Come back next session with a new leg movement and two more balanced upper body movements and let the volume, intensity, and density of the program do the work for you. If you’re used to crushing yourself to make little to no progress you will be amazed, and probably a little pissed off with all the time you’ve wasted in the past when you see what’s possible with a little thought put in. Invariably, you will be tempted by variety and novelty you see all around you. Again, resist the urge to add too much novelty. Allow your body the time and ability to adapt and get the most out of the exercises you have selected before switching. These choices aren’t forever. After a 3–4 weeks one can take inventory, reassess goals and priorities, and try out a few of those new things you noticed.
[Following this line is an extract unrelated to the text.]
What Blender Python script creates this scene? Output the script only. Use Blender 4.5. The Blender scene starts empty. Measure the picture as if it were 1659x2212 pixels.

The truth is, there is more than one way to fry an egg. I’m tired of seeing the black and white reductive types of pitches that the fitness industry all too often produces. This is ONE way to train for hypertrophy. I like it because it saves a ton of time. There were other times in my life I frankly had more time to give so if that were a part of the equation, maybe I would still choose to split things differently. With where I am at in life now, responsible to my clients, my wife, two businesses, and an infant time is my most precious commodity. I see and hear from so many people in the same situation but I don’t see them using the time they do have in the most efficient manner. I’ve used nearly every program and split at some point and understand the method to the madness with each. Using the least common denominators from a number of established programs and a few smart tweaks, it is possible to create an efficient and effective hypertrophy program that can fit anyone’s schedule.